## START
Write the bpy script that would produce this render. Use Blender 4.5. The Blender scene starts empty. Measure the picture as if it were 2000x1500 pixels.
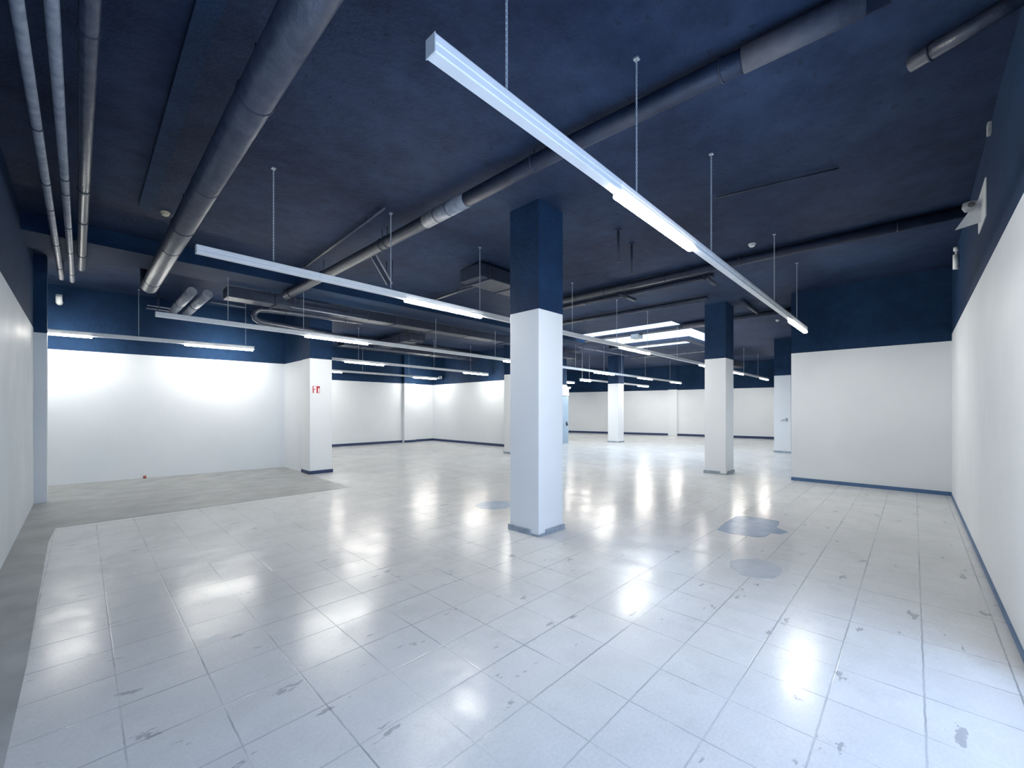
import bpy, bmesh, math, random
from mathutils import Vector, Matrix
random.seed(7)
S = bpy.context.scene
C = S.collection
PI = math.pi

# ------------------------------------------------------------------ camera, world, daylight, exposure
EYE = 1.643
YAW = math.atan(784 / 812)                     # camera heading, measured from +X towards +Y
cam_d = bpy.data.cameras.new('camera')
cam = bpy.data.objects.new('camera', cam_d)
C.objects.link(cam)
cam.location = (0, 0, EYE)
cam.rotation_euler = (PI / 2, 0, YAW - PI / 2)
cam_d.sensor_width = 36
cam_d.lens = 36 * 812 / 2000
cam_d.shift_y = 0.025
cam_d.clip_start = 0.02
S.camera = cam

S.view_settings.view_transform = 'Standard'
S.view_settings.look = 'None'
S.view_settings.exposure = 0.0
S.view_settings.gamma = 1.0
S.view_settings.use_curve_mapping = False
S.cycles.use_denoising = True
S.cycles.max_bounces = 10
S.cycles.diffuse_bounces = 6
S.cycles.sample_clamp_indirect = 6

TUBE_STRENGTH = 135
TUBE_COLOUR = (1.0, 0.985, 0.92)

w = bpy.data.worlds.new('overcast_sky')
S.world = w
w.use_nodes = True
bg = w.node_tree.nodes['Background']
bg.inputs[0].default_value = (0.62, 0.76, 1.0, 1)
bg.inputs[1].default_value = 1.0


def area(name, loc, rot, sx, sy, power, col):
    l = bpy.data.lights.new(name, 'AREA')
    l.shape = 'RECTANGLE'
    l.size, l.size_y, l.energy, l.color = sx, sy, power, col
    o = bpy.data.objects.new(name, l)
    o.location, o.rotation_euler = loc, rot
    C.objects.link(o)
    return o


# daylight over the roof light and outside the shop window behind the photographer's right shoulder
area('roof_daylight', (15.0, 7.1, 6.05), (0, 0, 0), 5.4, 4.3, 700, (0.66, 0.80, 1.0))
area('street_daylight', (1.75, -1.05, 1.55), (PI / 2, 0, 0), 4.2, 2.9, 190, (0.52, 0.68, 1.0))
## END
◆ Exercise instructions
Leaving the pictures aside, transcribe the entire listing exactly.

◆ Exercise result
Write the bpy script that would produce this render. Use Blender 4.5. The Blender scene starts empty. Measure the picture as if it were 2000x1500 pixels.
import bpy, bmesh, math, random
from mathutils import Vector, Matrix
random.seed(7)
S = bpy.context.scene
C = S.collection
PI = math.pi

# ------------------------------------------------------------------ camera, world, daylight, exposure
EYE = 1.643
YAW = math.atan(784 / 812)                     # camera heading, measured from +X towards +Y
cam_d = bpy.data.cameras.new('camera')
cam = bpy.data.objects.new('camera', cam_d)
C.objects.link(cam)
cam.location = (0, 0, EYE)
cam.rotation_euler = (PI / 2, 0, YAW - PI / 2)
cam_d.sensor_width = 36
cam_d.lens = 36 * 812 / 2000
cam_d.shift_y = 0.025
cam_d.clip_start = 0.02
S.camera = cam

S.view_settings.view_transform = 'Standard'
S.view_settings.look = 'None'
S.view_settings.exposure = 0.0
S.view_settings.gamma = 1.0
S.view_settings.use_curve_mapping = False
S.cycles.use_denoising = True
S.cycles.max_bounces = 10
S.cycles.diffuse_bounces = 6
S.cycles.sample_clamp_indirect = 6

TUBE_STRENGTH = 135
TUBE_COLOUR = (1.0, 0.985, 0.92)

w = bpy.data.worlds.new('overcast_sky')
S.world = w
w.use_nodes = True
bg = w.node_tree.nodes['Background']
bg.inputs[0].default_value = (0.62, 0.76, 1.0, 1)
bg.inputs[1].default_value = 1.0


def area(name, loc, rot, sx, sy, power, col):
    l = bpy.data.lights.new(name, 'AREA')
    l.shape = 'RECTANGLE'
    l.size, l.size_y, l.energy, l.color = sx, sy, power, col
    o = bpy.data.objects.new(name, l)
    o.location, o.rotation_euler = loc, rot
    C.objects.link(o)
    return o


# daylight over the roof light and outside the shop window behind the photographer's right shoulder
area('roof_daylight', (15.0, 7.1, 6.05), (0, 0, 0), 5.4, 4.3, 700, (0.66, 0.80, 1.0))
area('street_daylight', (1.75, -1.05, 1.55), (PI / 2, 0, 0), 4.2, 2.9, 190, (0.52, 0.68, 1.0))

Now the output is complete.